Jesús de Monasterio (1836-1903): Melodía [1874]

Manuel de Falla (1876-1946): Danza de La vida breve [1904]

Lugar: Jardines del Alcázar. Fecha: Sábado, 23 de agosto. Aforo: Casi lleno.

Como un nuevo valor surgido del esfuerzo andaluz de décadas por la formación musical de calidad llegó el sábado al Alcázar el violonchelista sevillano Esteban Jiménez. Su dúo con el pianista gaditano Alejandro Mateo –ambos pasaron por la Academia Barenboim-Said y actualmente amplían su formación en el Centro Superior Katarina Gurska de Madrid– dejó la impresión de algo más que solvencia técnica: seriedad en el trabajo, una visión honda de la música y un propósito evidente.
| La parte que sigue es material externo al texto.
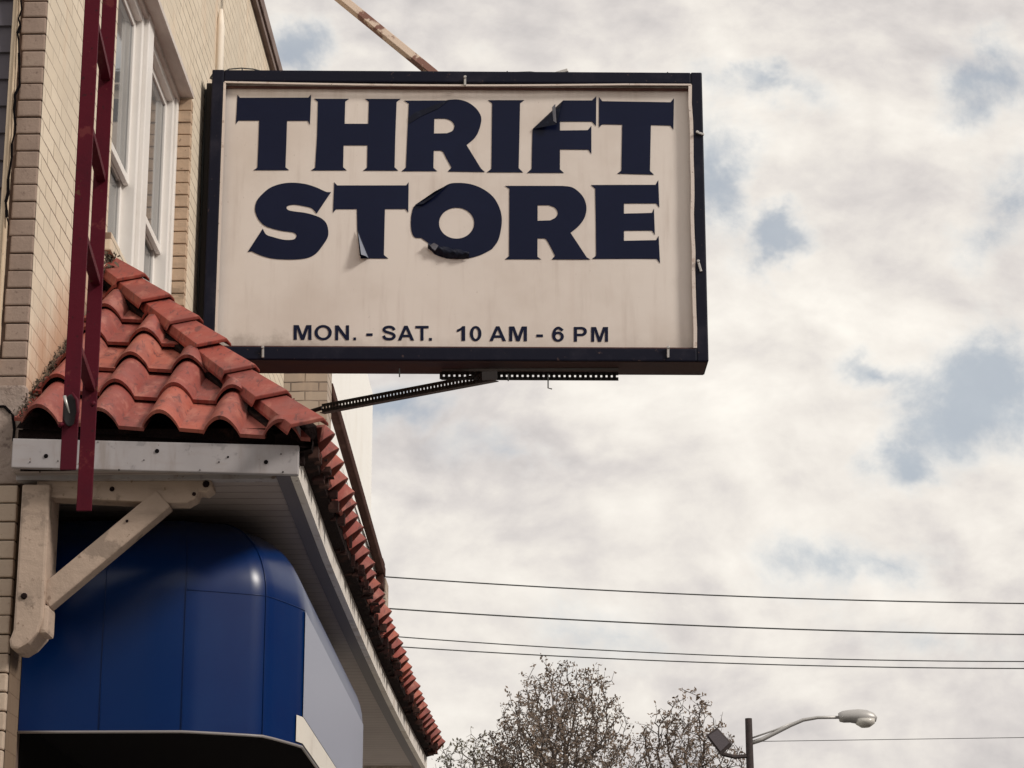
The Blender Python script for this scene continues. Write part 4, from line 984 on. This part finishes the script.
# ------------------------------------------------------------------ trees
import numpy as np
def tree(px, Y, top, rw, rh, seed, label, leafmat, npts=2600, leaf=1.0):
    rg = np.random.default_rng(seed); x0 = at(px, 760, Y).x
    root = thing('tree', (x0, Y, -.15), label, 'tree', 'trees beyond the roofs')
    cen = np.array([x0, Y, top - rh])
    # points the branches grow towards: an uneven crown of overlapping lobes
    lob = [(cen + np.array([rg.normal(0, .42) * rw, rg.normal(0, .42) * rw, rg.uniform(-.35, .45) * rh]), rg.uniform(.35, .6)) for _ in range(9)] + [(cen + np.array([0, 0, rh * .38]), .62)]
    pts = []
    while len(pts) < npts:
        q = rg.uniform(-1, 1, 3)
        if q @ q > 1: continue
        q = cen + q * np.array([rw, rw, rh])
        if any(np.sum(((q - c_) / np.array([rw, rw, rh]) / r_) ** 2) < 1 for c_, r_ in lob): pts.append(q)
    pts = np.array(pts); D = .20
    nodes = [np.array([x0, Y, -.15])]; par = [-1]
    while nodes[-1][2] < top - 2 * rh + .6 * rh: nodes.append(nodes[-1] + np.array([rg.normal(0, .03), rg.normal(0, .03), .25])); par.append(len(nodes) - 2)
    for it in range(110):
        A = np.array(nodes); near = np.empty(len(pts), int); dist = np.empty(len(pts))
        for c0 in range(0, len(pts), 400):
            d2 = ((pts[c0:c0 + 400, None, :] - A[None]) ** 2).sum(2); near[c0:c0 + 400] = d2.argmin(1); dist[c0:c0 + 400] = np.sqrt(d2.min(1))
        keep = dist > .24; pts = pts[keep]; near = near[keep]
        if not len(pts): break
        added = False
        for k in np.unique(near):
            v = pts[near == k] - A[k]; v = (v / np.linalg.norm(v, axis=1)[:, None]).mean(0) + rg.normal(0, .16, 3); v /= (np.linalg.norm(v) + 1e-9)
            nw = A[k] + v * D
            if np.min(((A[max(0, k - 2):k + 3] - nw) ** 2).sum(1)) < .002: continue
            nodes.append(nw); par.append(int(k)); added = True
        if not added or len(nodes) > 7500: break
    n = len(nodes); rad = np.zeros(n); kids = np.zeros(n, int)
    for i in range(n - 1, 0, -1):
        if rad[i] == 0: rad[i] = .0085 ** 2.3
        rad[par[i]] += rad[i]; kids[par[i]] += 1
    rad = rad ** (1 / 2.3)
    br = MB(); lf = MB()
    for i in range(1, n):
        p = par[i]; r1 = min(rad[p], rad[i] * 1.35)
        br.tube([nodes[p], nodes[i]], [r1, rad[i]], 7 if rad[i] > .05 else (5 if rad[i] > .02 else 3), cap=False)
        if rad[i] < .03:
            for _ in range(int(rg.integers(1, 4))):                     # side twiglets
                d = rg.normal(0, 1, 3); d[2] += .5; d /= np.linalg.norm(d); e = nodes[i] + d * rg.uniform(.10, .30)
                br.tube([nodes[i], e], [.0065, .004], 3, cap=False)
                for _ in range(int(rg.integers(1, 7) * leaf)):
                    c_ = Vector(nodes[i] + (e - nodes[i]) * rg.uniform(.4, 1.1) + rg.normal(0, .035, 3)); s_ = rg.uniform(.022, .06)
                    a_ = Vector(rg.normal(0, 1, 3)).normalized(); o_ = a_.orthogonal().normalized()
                    lf.quad(c_ - a_ * s_, c_ + o_ * s_ * .6, c_ + a_ * s_, c_ - o_ * s_ * .6)
    br.build('trunk', m_bark, root)
    me = bpy.data.meshes.new('crown'); me.from_pydata(lf.v, [], lf.f); link('crown', me, leafmat, root)
    return root
tree(566, 60, 12.35, 2.55, 2.9, 5, 'tallest bare brown tree rising between sign and street lamp', m_leaf, 4200)
tree(686, 58, 11.25, 1.45, 2.4, 14, 'smaller brown tree behind the floodlight and lamp pole', m_leaf, 2200)
tree(468, 63, 11.1, 1.6, 2.4, 23, 'low thin tree just right of the tile roof end', m_leafg, 1700, .8)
En su actitud y su forma de afrontar el concierto no hubo concesiones ni gestos vacíos; fueron, simplemente, dos jóvenes talentos con ideas claras y las ganas de profundizar en ellas. Su lectura del programa evitó el exhibicionismo fácil y apostó por lo esencial: buena línea, calidez de sonido, afinación precisa y, sobre todo, un sentido musical que les sirvió lo mismo para las melodías acompañadas –textura dominante en su recital– como para cuando la modernidad debussysta los puso a prueba.
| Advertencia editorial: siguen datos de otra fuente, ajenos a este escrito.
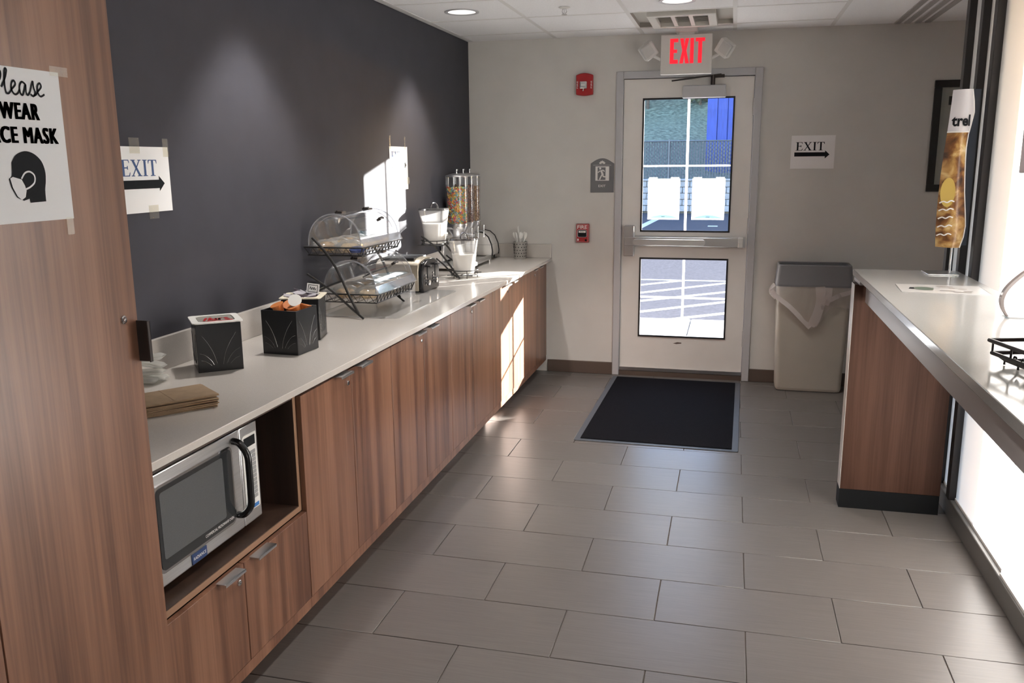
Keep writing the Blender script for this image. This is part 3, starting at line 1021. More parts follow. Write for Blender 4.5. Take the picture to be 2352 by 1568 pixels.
t = rim_tray((-.553, -1.440, ZT + .166), math.radians(16), m_cream, 'cream rimmed tray of jam packets on the rear black caddy')
for i, (x, y, z, rx, ry, rz) in enumerate([(-.60, -1.47, .170, 6, 10, 30), (-.575, -1.43, .178, 14, -6, 70), (-.545, -1.46, .174, -10, 6, 10), (-.53, -1.415, .176, 8, 14, 50), (-.59, -1.405, .182, -14, 20, 10), (-.510, -1.455, .172, 4, -12, 20)]):
    t = thing('jam_packet', 'clear lilac jam packet, %s in the cream rimmed tray' % ('near left', 'centre left', 'front centre', 'rear right', 'rear left', 'near right')[i], 'packet', (x, y, ZT + z - .012), 0, 'jam packets in the rear caddy', rot=tuple(math.radians(q) for q in (rx, ry, rz)))
    obj('tub', G().add([(-.017, -.013, 0), (.017, -.013, 0), (.017, .013, 0), (-.017, .013, 0), (-.021, -.017, .015), (.021, -.017, .015), (.021, .017, .015), (-.021, .017, .015)], [(3, 2, 1, 0), (0, 1, 5, 4), (1, 2, 6, 5), (2, 3, 7, 6), (3, 0, 4, 7)]), M('jam_lilac', (.23, .19, .26), .25), t, smooth='open')
    obj('lid', G().box(-.024, .024, -.020, .020, .0152, .0162), M('packet_lid', (.45, .43, .47), .3), t)
t = thing('jam_packet', 'jam packet with a white printed label standing upright in the rear caddy', 'packet', (-.512, -1.437, ZT + .186), 0, None, rot=(math.radians(82), math.radians(6), math.radians(8)))
obj('lid', G().prism(rrect(-.026, .026, -.006, .034, .003), lambda u, v, q: (u, v, q), 0, .0014), m_paper, t)
gl = G()
for (a, b, c, d) in ((-.02, .02, .027, .029), (-.02, .02, -.001, .001), (-.02, -.018, .001, .027), (.018, .02, .001, .027)):
    gl.box(a, b, c, d, .0014, .0018)
obj('label_border', gl, m_ink, t)
g = G()
ribbon(g, [(-.013, .010), (-.010, .020), (-.006, .009), (-.002, .018), (.002, .009), (.005, .019), (.009, .009), (.013, .016)], .0022, lambda u, v: (u, v, .0019))
obj('print_scrawl', g, m_ink, t, smooth='open')

# ------------------------------------------------------------------ two-tier pastry rack
RY0, RY1 = -1.03, -.525
rk = thing('pastry_rack', 'black two-tier wire rack with curved legs holding the domed pastry trays', 'rack', (-.58, -.78, ZT))
o = Vector(rk.location)
w = lambda P: [(a - o.x, b - o.y, c - o.z) for a, b, c in P]
for yy in (RY0, RY1):
    A = [(-.711, 1.227), (-.652, 1.165), (-.606, 1.100), (-.575, 1.040), (-.545, .970), (-.500, .885)]
    Bq = [(-.745, 1.062), (-.664, 1.012), (-.60, .965), (-.535, .910), (-.478, .864)]
    C = [(-.70, .982), (-.655, 1.005), (-.61, 1.022), (-.572, 1.035)]
    for P, r in ((A, .0062), (Bq, .0052)):
        obj('leg', G().tube(w([(a, yy, z) for a, z in catmull(P, 5)]), r, 8), m_blackm, rk, smooth=True)
    obj('brace', G().tube(w([(a, yy, z) for a, z in catmull(C, 4)]), .0045, 8), m_blackm, rk, smooth=True)


def basket(x0, x1, y0, y1, zt, zb, name='wire_basket'):
    g = G()
    cr = lambda z, s: [(x0 + s, y0 + s, z), (x1 - s, y0 + s, z), (x1 - s, y1 - s, z), (x0 + s, y1 - s, z)]
    g.tube(w(cr(zt, 0)), .0035, 6, True)
    g.tube(w(cr(zb, .012)), .003, 6, True)
    for k in range(1, 5):
        xx = x0 + (x1 - x0) * k / 5
        g.tube(w([(xx, y0 + .012, zb), (xx, y1 - .012, zb)]), .0022, 5)
    b = obj(name, g, m_blackm, rk, smooth=True)
    z = G()

    def zig(p, q, n):
        p, q = Vector(p), Vector(q)
        inn = (Vector(((x0 + x1) / 2, (y0 + y1) / 2, 0)) - (p + q) / 2)
        inn.z = 0
        inn = inn.normalized() * .012
        pts = []
        for i in range(n + 1):
            c = p.lerp(q, i / n)
            pts.append((c.x + (inn.x if i % 2 else 0), c.y + (inn.y if i % 2 else 0), zb if i % 2 else zt))
        z.tube(w(pts), .0020, 5)
    zig((x0, y0, 0), (x1, y0, 0), 14)
    zig((x1, y0, 0), (x1, y1, 0), 24)
    zig((x0, y1, 0), (x1, y1, 0), 14)
    obj('zigzag_wire', z, m_blackm, b, smooth=True)


UX0, UX1, UY0, UY1 = -.762, -.462, -1.025, -.552
LX0_, LX1_, LY0, LY1 = -.696, -.398, -1.025, -.545
basket(UX0 + .004, UX1 - .012, UY0 + .005, UY1 - .005, 1.182, 1.146)
basket(LX0_ + .004, LX1_ - .012, LY0 + .005, LY1 - .005, .972, .934)


def dome_tray(x0, x1, y0, y1, z, which):
    """clear tray with a front lip and a roll-top dome standing on it"""
    cx, cy = (x0 + x1) / 2, (y0 + y1) / 2
    t = thing('pastry_tray', 'clear shallow tray in the %s tier of the pastry rack' % which, 'tray', (cx, cy, z))
    a, b = (x1 - x0) / 2, (y1 - y0) / 2
    g = G()
    g.prism(rrect(-a, a, -b, b, .012), lambda u, v, q: (u, v, q), .0, .0035)
    obj('rim', g, m_acrylic, t, smooth=True)
    g = G()
    n = len(rrect(-1, 1, -1, 1, .1))
    up = rrect(-a + .016, a - .016, -b + .016, b - .016, .012)
    dn = rrect(-a + .026, a - .026, -b + .026, b - .026, .012)
    g.add([(p, q, 0) for p, q in up] + [(p, q, -.030) for p, q in dn], [(i, (i + 1) % n, n + (i + 1) % n, n + i) for i in range(n)] + [tuple(range(n, 2 * n))])
    obj('pan', g, m_acrylic, t, smooth='open')
    obj('front_lip', G().add([(a - .002, -b + .004, .003), (a - .002, b - .004, .003), (a - .018, b - .004, .034), (a - .018, -b + .004, .034), (a - .005, -b + .004, .003), (a - .005, b - .004, .003), (a - .021, b - .004, .034), (a - .021, -b + .004, .034)], [(0, 1, 2, 3), (4, 5, 6, 7), (0, 1, 5, 4), (2, 3, 7, 6), (0, 3, 7, 4), (1, 2, 6, 5)]), clear_mat('lip_acrylic', (.93, .95, .98), .30, .05, haze=.12, hazecol=(.75, .8, .9)), t)
    d = thing('dome_cover', 'clear roll-top dome over the %s tray of the pastry rack' % which, 'dome cover', (cx, cy, z + .004))
    A = a - .022
    bb = b - .012
    H = .142 if which == 'upper' else .145
    prof = []
    N = 18
    for i in range(N + 1):
        th = PI - PI * i / N
        prof.append((A * math.cos(th), H * math.sin(th) ** .85 if 0 < i < N else 0.0))
    g = G()
    g.grid([[(u, -bb, v) for u, v in prof], [(u, bb, v) for u, v in prof]])
    obj('shell', g, m_acrylic, d, smooth='open')
    for s in (-1, 1):
        e = G()
        e.add([(0, s * bb, 0)] + [(u, s * bb, v) for u, v in prof], [(0, i, i + 1) for i in range(1, N + 1)])
        obj('end_panel', e, m_acrylic, d, smooth='open')
        obj('edge_trim', G().tube([(u, s * bb, v) for u, v in prof], .0028, 6), clear_mat('rim_acrylic', (.85, .87, .9), .35, .08, haze=.15, hazecol=(.8, .8, .85)), d, smooth=True)
        obj('edge_trim', G().tube([(u * .93, s * (bb - .035), v * .94) for u, v in prof[2:-2]], .0018, 6), clear_mat('rim_acrylic2', (.9, .9, .93), .25, .08, haze=.10), d, smooth=True)
    for k in (-.15, .15):
        obj('hinge', G().box(-.016, .018, k - .022, k + .022, H - .001, H + .008).cyl((-.004, k - .028, H + .008), (-.004, k + .028, H + .008), .005, n=8), m_dkmetal, d)
    u, v = prof[N - 4]
    obj('knob', G().cyl((u, .04, v), (u + .018, .04, v + .008), .006, n=8).tube([(u + .02, .015, v + .010), (u + .024, .04, v + .014), (u + .02, .065, v + .010)], .0055, 8), m_dkmetal, d, smooth=True)
    return t


dome_tray(UX0, UX1, UY0, UY1, 1.186, 'upper')
dome_tray(LX0_, LX1_, LY0, LY1, .976, 'lower')


def pastry(loc, rz, mat, label, grp, s=1.0, wrapped=True, kind=0):
    t = thing('pastry', label, 'pastry', loc, rz, grp)
    prof = [(0, 0), (.034, .002), (.044, .014), (.040, .028), (.024, .038), (0, .041)]
    if kind: prof = [(.012, .004), (.03, 0), (.045, .010), (.043, .024), (.03, .032), (.014, .028), (.012, .004)]
    obj('bun', G().lathe([(r * s, z * s) for r, z in prof], 16, sy=.85), mat, t, smooth=True)
    if wrapped:
        rows = []
        for i in range(7):
            th = PI * i / 6
            rows.append([((.053 * s * math.sin(th) + .004 * math.sin(5 * a)) * math.cos(a), (.053 * s * math.sin(th) + .004 * math.cos(4 * a)) * math.sin(a), .024 * s - .0245 * s * math.cos(th) * 1.0 + .0022) for a in [2 * PI * j / 14 for j in range(15)]])
        obj('wrapper', G().grid(rows), m_wrap, t, smooth='open')
    return t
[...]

Lo mismo en los castizos Requiebros de Cassadó, con un tratamiento ornamental del vibrato y unos trinos finísimos de Jiménez, que en la danza final de Falla, mucho más enérgica, el sentido del color afloró desde el control máximo sobre sus medios, aunque alcanzó el verdadero prodigio en un Intermezzo de Goyescas admirable en su mezcla de hondura, belleza tímbrica y potencia sonora. En las partes más líricas, el fraseo se hizo en general refinadísimo, pero nunca cayó en la vacuidad esteticista. Esto se apreció sobre todo en el nocturno de Lamote de Grignon (y en El cisne de Saint-Saëns de la propina) y algo menos en la melodía más lacrimógena que nostálgica, tan romántica en cualquier caso, de Monasterio, acaso servida con un poco más de azúcar de la necesaria a esas horas de la noche. Pero hubo siempre rigor, vigor, tensión y fuerza. Es cierto que en algunos pasajes de dinámicas leves (Polymnia de Turina, otro nocturno delicioso) el sonido del violonchelista perdió algo de prestancia y que el trabajo sobre los dinámicas puede hacerse más detallista, pero eso es algo que dará seguramente el tiempo.
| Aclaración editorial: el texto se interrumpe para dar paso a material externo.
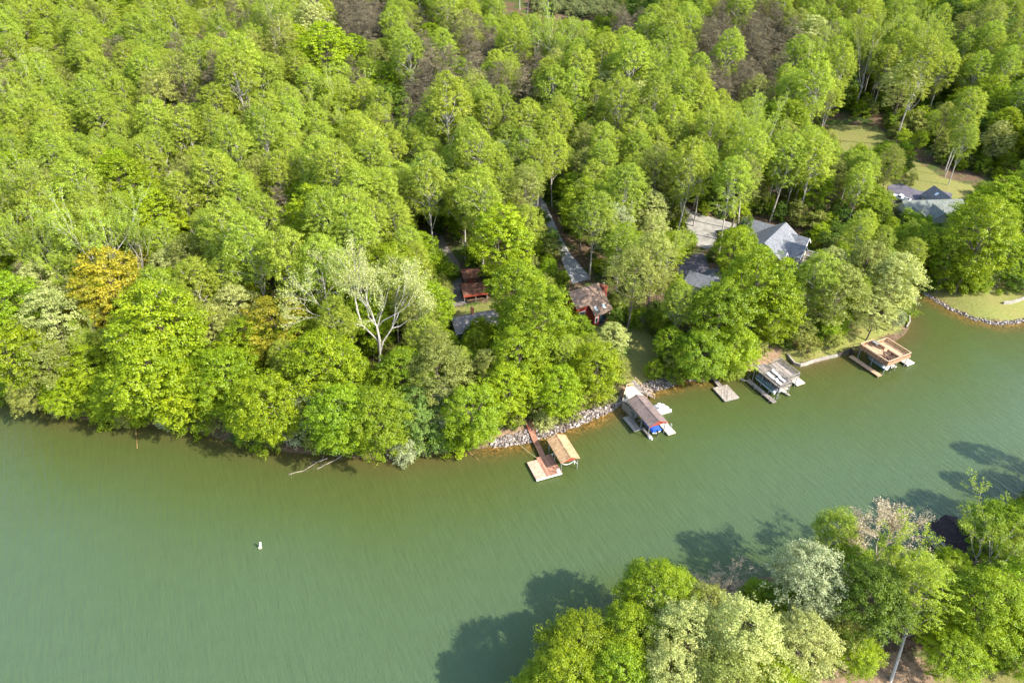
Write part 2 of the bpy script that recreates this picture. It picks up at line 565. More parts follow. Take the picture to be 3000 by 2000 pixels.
def strip_pts(line, widths):
    """outline of a road from its centre line (world) and widths"""
    Lp, Rp = [], []
    for i, p in enumerate(line):
        a = line[max(0, i - 1)]; b = line[min(len(line) - 1, i + 1)]
        d = Vector((b[0] - a[0], b[1] - a[1])).normalized()
        w = widths[i] if isinstance(widths, (list, tuple)) else widths
        Lp.append((p[0] - d.y * w / 2, p[1] + d.x * w / 2)); Rp.append((p[0] + d.y * w / 2, p[1] - d.x * w / 2))
    return Lp + Rp[::-1]

def m_gravel(name, c, var=.35):
    m, nt, N, L = new_mat(name)
    pos = N.new('ShaderNodeNewGeometry').outputs['Position']
    a = noise(nt, pos, .5, 5, .6); b = noise(nt, pos, 5, 4, .7)
    col = ramp(nt, a, [(.3, tuple(x * (1 - var) for x in c)), (.7, tuple(x * (1 + var * .5) for x in c))])
    col = mixrgb(nt, .6, col, ramp(nt, b, [(.3, .7), (.7, 1.2)]), 'MULTIPLY')
    surf(nt, col, .95, .1, b, .4, .05)
    return m

def build_roads():
    gv = m_gravel('pale_gravel', (.33, .31, .275)); asph = m_gravel('grey_asphalt', (.13, .12, .14)); con = m_gravel('worn_concrete', (.34, .33, .32)); tan = m_gravel('sandy_gravel', (.46, .38, .28))
    dark = m_gravel('dark_gravel', (.2, .18, .155))
    build_sheet('driveway', [(1570, 560), (1600, 600), (1640, 690), (1668, 740), (1733, 818), (1678, 832), (1652, 780), (1630, 720), (1590, 640), (1550, 590), (1520, 540), (1545, 530)], con)
    build_sheet('driveway', [(1990, 590), (2024, 618), (2070, 634), (2125, 648), (2200, 668), (2190, 690), (2130, 680), (2098, 676), (2100, 700), (2090, 722), (2074, 733), (2040, 720), (2020, 690), (2010, 660), (1985, 630)], gv)
    build_sheet('driveway', [(1995, 750), (2060, 742), (2080, 790), (2070, 830), (1990, 830), (1985, 790)], asph)
    build_sheet('driveway', [(2000, 830), (2040, 835), (2035, 860), (1990, 880), (1985, 850)], gv)
    build_sheet('driveway', [(1255, 676), (1290, 680), (1310, 720), (1345, 770), (1360, 830), (1372, 890), (1320, 900), (1310, 860), (1320, 830), (1310, 780), (1290, 730), (1262, 700)], dark)
    build_sheet('driveway', [(2602, 545), (2640, 538), (2694, 561), (2760, 560), (2790, 568), (2785, 585), (2735, 588), (2655, 600), (2650, 625), (2610, 605), (2600, 575)], asph)
    build_sheet('road', strip_pts([drop(*p)[:2] for p in [(2330, 395), (2380, 368), (2440, 357), (2500, 358), (2560, 361), (2600, 366), (2660, 372)]], 3.6), tan)
    build_sheet('road', strip_pts([drop(*p)[:2] for p in [(2110, 395), (2130, 405), (2180, 412), (2250, 414), (2320, 420)]], 4.5), gv)
    build_sheet('road', strip_pts([drop(*p)[:2] for p in [(1380, 60), (1450, 38), (1500, 24), (1545, 10), (1580, -2), (1640, -24), (1720, -60)]], 9), gv)
    build_sheet('path', strip_pts([drop(*p)[:2] for p in [(2905, 1912), (2935, 1938), (2960, 1962), (3000, 1996), (3040, 2040)]], 1.5), m_planks('paving_slabs', (.42, .33, .24), .5, 'x', .25), step=.7)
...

Todo ello se manifestó con especial transparencia en la Sonata de Debussy, momento central de la velada y verdadero examen de madurez. Parecieron hacer suyo aquel juicio de Boulez de que “el verdadero misterio en Debussy se alcanza mediante la claridad, la precisión y la luz”. Frente a la tentación de convertir la música del maestro francés en vaporoso efecto atmosférico, el dúo optó por la claridad y la evidencia: las líneas emergieron nítidas, las disonancias y los cromatismos fueron expuestos con crudeza. Hubo notable precisión en la combinación de pizzicati y arcos largos de la Sérénade; mientras el Finale fue todo lo agresivo que cabía esperarse de él. En su lectura se reconoció la lección bouleziana: misterio y poesía logrados por la luz de la articulación, no por su evanescente desvanecimiento.